Quién nos lo iba a decir, hasta hace bien poco, que la experiencia de lo más nuevo habitaba en lo viejo, pues a donde nos conduce y reubica el paradigma de lo digital es a las viejas y olvidadas potencias de lo oral. Lo culturalmente más parecido a las aperturas del hipertexto se halla en la vieja figura de la conversación oral y gestual. El conversar es la matriz de lo que hoy se configura en una red social, a la que se entra y de la que se sale entralazando palabras con fotos, trazos de dibujos o retazos de música. Y como la conversación es así de vulnerable, el hipertexto lo es a las interposiciones de los que pueden intervenirlo, ya sea para enriquecerlo o entorpecerlo, para corregirlo o emborronarlo y trastornarlo.
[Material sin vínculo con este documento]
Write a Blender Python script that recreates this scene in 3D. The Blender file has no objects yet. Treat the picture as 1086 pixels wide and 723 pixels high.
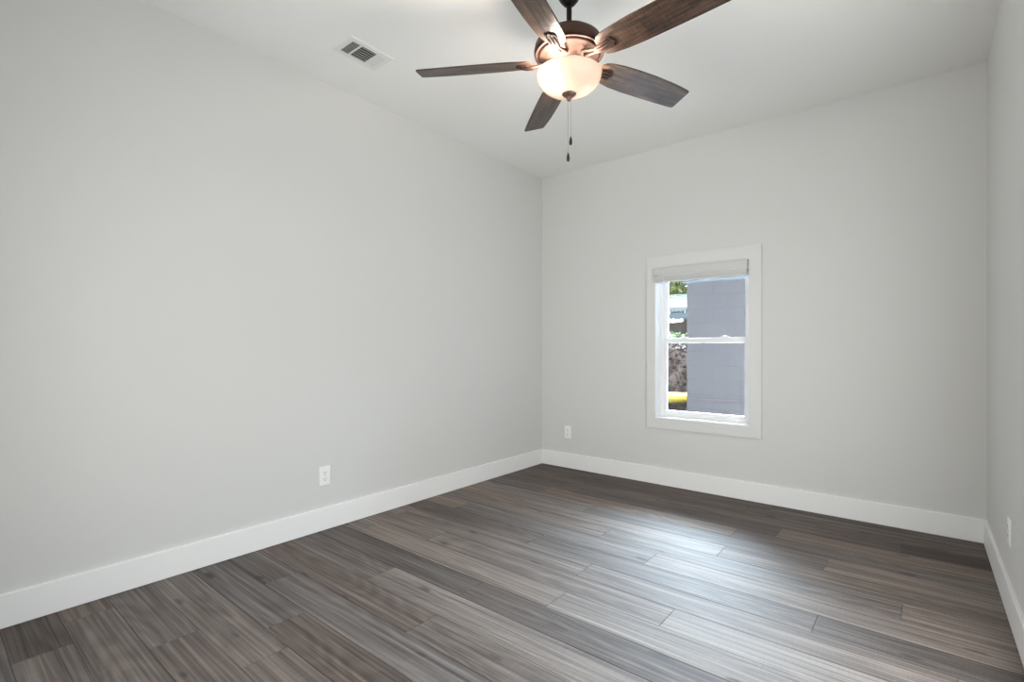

Como la conversación, el hipertexto permanece abierto, pues no se acaba del todo, sino que se suspende para continuarlo en otra ocasión, con otros contertulios o invitados. Efímero, pero con memoria, el hipertexto nos reencuentra con la más antigua textualidad, la del palimsesto, cuya escritura se hacía con un punzón sobre una tablilla de cera que se usaba mil veces escribiendo sobre la borradura de lo ya escrito. La consecuencia de los palimspestos todavía la recordamos los usadores del pizarrón: una emergencia de rasgos de lo borrado en las entrelíneas de lo nuevo que se ponía por escrito. La figura sociotemporal no puede ser más enriquecedora en estos tiempos de memoria corta: en la conversación oral o digital, vuelven a aparecer enredados retazos de memoria. Las entrelíneas que escriben el presente se ven asaltadas por el pasado que aún está vivo.